__PROBLEM STATEMENT__
Exactly repeat the material, dropping every picture from the copy.

++++ DATASET CONTENT ++++

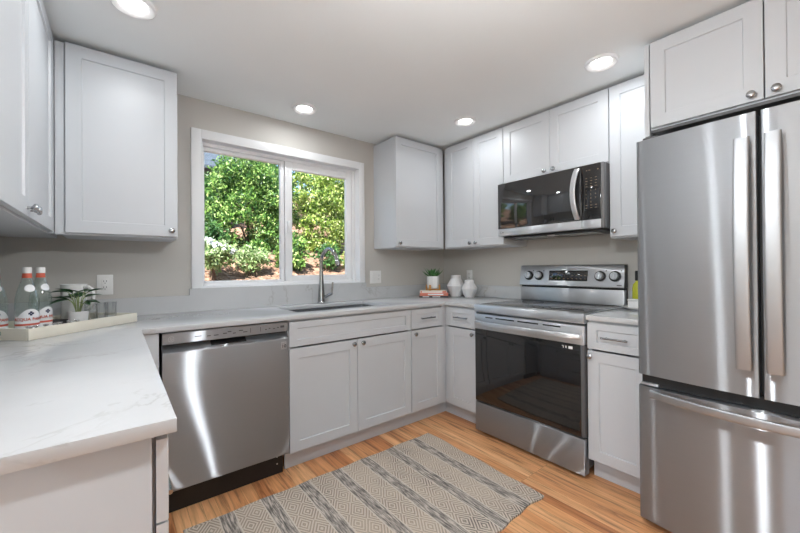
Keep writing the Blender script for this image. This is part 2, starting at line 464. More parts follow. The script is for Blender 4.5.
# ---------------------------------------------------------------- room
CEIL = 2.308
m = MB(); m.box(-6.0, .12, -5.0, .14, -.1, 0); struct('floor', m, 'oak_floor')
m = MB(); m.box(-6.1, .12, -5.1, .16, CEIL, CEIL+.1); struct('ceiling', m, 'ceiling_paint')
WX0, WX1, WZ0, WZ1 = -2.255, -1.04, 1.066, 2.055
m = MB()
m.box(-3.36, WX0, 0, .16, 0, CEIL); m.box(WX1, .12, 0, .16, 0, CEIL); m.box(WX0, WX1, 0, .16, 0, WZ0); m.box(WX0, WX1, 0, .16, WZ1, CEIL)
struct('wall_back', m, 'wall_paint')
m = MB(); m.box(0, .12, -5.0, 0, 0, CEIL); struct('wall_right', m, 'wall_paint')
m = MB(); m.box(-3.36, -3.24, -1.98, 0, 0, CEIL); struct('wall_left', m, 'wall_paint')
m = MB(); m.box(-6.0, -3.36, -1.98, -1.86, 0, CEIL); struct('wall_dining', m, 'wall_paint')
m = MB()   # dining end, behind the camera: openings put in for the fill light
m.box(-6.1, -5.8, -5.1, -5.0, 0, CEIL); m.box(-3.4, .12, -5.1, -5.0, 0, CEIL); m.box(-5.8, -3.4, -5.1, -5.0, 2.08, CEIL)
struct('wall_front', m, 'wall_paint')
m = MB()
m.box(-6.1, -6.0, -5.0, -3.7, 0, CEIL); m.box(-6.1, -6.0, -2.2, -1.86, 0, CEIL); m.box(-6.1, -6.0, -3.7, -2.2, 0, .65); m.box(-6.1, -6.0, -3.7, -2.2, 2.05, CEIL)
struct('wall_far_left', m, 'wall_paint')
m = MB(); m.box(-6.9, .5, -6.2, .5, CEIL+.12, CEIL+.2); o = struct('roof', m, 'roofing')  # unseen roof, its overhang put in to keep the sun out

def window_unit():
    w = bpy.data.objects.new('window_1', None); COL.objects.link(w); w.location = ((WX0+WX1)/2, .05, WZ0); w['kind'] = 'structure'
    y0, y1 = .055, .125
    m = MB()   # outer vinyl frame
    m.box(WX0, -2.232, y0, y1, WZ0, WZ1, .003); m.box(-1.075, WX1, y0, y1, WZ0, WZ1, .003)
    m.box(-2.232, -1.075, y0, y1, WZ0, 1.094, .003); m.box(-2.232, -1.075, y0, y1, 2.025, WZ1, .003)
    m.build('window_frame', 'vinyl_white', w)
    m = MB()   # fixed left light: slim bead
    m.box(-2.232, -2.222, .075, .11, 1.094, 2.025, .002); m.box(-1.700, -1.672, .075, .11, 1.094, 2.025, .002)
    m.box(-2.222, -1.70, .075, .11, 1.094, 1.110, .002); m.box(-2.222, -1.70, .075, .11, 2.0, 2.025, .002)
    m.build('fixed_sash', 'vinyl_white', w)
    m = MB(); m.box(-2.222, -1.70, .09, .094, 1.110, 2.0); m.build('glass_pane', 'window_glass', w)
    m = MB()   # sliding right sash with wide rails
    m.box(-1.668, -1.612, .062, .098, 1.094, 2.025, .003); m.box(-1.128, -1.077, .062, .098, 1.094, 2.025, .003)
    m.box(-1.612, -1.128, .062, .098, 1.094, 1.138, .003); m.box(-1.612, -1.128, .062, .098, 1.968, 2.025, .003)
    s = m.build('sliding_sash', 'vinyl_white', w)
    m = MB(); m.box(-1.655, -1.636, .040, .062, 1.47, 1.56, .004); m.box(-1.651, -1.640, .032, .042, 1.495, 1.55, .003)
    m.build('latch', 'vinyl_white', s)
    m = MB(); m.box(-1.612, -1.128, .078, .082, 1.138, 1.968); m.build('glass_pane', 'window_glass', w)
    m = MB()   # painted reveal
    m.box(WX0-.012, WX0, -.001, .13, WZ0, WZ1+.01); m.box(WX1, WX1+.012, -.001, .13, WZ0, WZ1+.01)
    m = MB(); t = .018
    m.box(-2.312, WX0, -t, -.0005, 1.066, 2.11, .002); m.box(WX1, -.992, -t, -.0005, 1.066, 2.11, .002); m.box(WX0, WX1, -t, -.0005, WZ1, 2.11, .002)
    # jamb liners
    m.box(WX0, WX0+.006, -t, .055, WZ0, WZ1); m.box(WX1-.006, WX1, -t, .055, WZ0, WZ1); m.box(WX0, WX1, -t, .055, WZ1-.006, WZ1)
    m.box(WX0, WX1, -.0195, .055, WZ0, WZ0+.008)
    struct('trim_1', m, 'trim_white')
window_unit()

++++

__EXERCISE RESPONSE__
Keep writing the Blender script for this image. This is part 2, starting at line 464. More parts follow. The script is for Blender 4.5.
# ---------------------------------------------------------------- room
CEIL = 2.308
m = MB(); m.box(-6.0, .12, -5.0, .14, -.1, 0); struct('floor', m, 'oak_floor')
m = MB(); m.box(-6.1, .12, -5.1, .16, CEIL, CEIL+.1); struct('ceiling', m, 'ceiling_paint')
WX0, WX1, WZ0, WZ1 = -2.255, -1.04, 1.066, 2.055
m = MB()
m.box(-3.36, WX0, 0, .16, 0, CEIL); m.box(WX1, .12, 0, .16, 0, CEIL); m.box(WX0, WX1, 0, .16, 0, WZ0); m.box(WX0, WX1, 0, .16, WZ1, CEIL)
struct('wall_back', m, 'wall_paint')
m = MB(); m.box(0, .12, -5.0, 0, 0, CEIL); struct('wall_right', m, 'wall_paint')
m = MB(); m.box(-3.36, -3.24, -1.98, 0, 0, CEIL); struct('wall_left', m, 'wall_paint')
m = MB(); m.box(-6.0, -3.36, -1.98, -1.86, 0, CEIL); struct('wall_dining', m, 'wall_paint')
m = MB()   # dining end, behind the camera: openings put in for the fill light
m.box(-6.1, -5.8, -5.1, -5.0, 0, CEIL); m.box(-3.4, .12, -5.1, -5.0, 0, CEIL); m.box(-5.8, -3.4, -5.1, -5.0, 2.08, CEIL)
struct('wall_front', m, 'wall_paint')
m = MB()
m.box(-6.1, -6.0, -5.0, -3.7, 0, CEIL); m.box(-6.1, -6.0, -2.2, -1.86, 0, CEIL); m.box(-6.1, -6.0, -3.7, -2.2, 0, .65); m.box(-6.1, -6.0, -3.7, -2.2, 2.05, CEIL)
struct('wall_far_left', m, 'wall_paint')
m = MB(); m.box(-6.9, .5, -6.2, .5, CEIL+.12, CEIL+.2); o = struct('roof', m, 'roofing')  # unseen roof, its overhang put in to keep the sun out

def window_unit():
    w = bpy.data.objects.new('window_1', None); COL.objects.link(w); w.location = ((WX0+WX1)/2, .05, WZ0); w['kind'] = 'structure'
    y0, y1 = .055, .125
    m = MB()   # outer vinyl frame
    m.box(WX0, -2.232, y0, y1, WZ0, WZ1, .003); m.box(-1.075, WX1, y0, y1, WZ0, WZ1, .003)
    m.box(-2.232, -1.075, y0, y1, WZ0, 1.094, .003); m.box(-2.232, -1.075, y0, y1, 2.025, WZ1, .003)
    m.build('window_frame', 'vinyl_white', w)
    m = MB()   # fixed left light: slim bead
    m.box(-2.232, -2.222, .075, .11, 1.094, 2.025, .002); m.box(-1.700, -1.672, .075, .11, 1.094, 2.025, .002)
    m.box(-2.222, -1.70, .075, .11, 1.094, 1.110, .002); m.box(-2.222, -1.70, .075, .11, 2.0, 2.025, .002)
    m.build('fixed_sash', 'vinyl_white', w)
    m = MB(); m.box(-2.222, -1.70, .09, .094, 1.110, 2.0); m.build('glass_pane', 'window_glass', w)
    m = MB()   # sliding right sash with wide rails
    m.box(-1.668, -1.612, .062, .098, 1.094, 2.025, .003); m.box(-1.128, -1.077, .062, .098, 1.094, 2.025, .003)
    m.box(-1.612, -1.128, .062, .098, 1.094, 1.138, .003); m.box(-1.612, -1.128, .062, .098, 1.968, 2.025, .003)
    s = m.build('sliding_sash', 'vinyl_white', w)
    m = MB(); m.box(-1.655, -1.636, .040, .062, 1.47, 1.56, .004); m.box(-1.651, -1.640, .032, .042, 1.495, 1.55, .003)
    m.build('latch', 'vinyl_white', s)
    m = MB(); m.box(-1.612, -1.128, .078, .082, 1.138, 1.968); m.build('glass_pane', 'window_glass', w)
    m = MB()   # painted reveal
    m.box(WX0-.012, WX0, -.001, .13, WZ0, WZ1+.01); m.box(WX1, WX1+.012, -.001, .13, WZ0, WZ1+.01)
    m = MB(); t = .018
    m.box(-2.312, WX0, -t, -.0005, 1.066, 2.11, .002); m.box(WX1, -.992, -t, -.0005, 1.066, 2.11, .002); m.box(WX0, WX1, -t, -.0005, WZ1, 2.11, .002)
    # jamb liners
    m.box(WX0, WX0+.006, -t, .055, WZ0, WZ1); m.box(WX1-.006, WX1, -t, .055, WZ0, WZ1); m.box(WX0, WX1, -t, .055, WZ1-.006, WZ1)
    m.box(WX0, WX1, -.0195, .055, WZ0, WZ0+.008)
    struct('trim_1', m, 'trim_white')
window_unit()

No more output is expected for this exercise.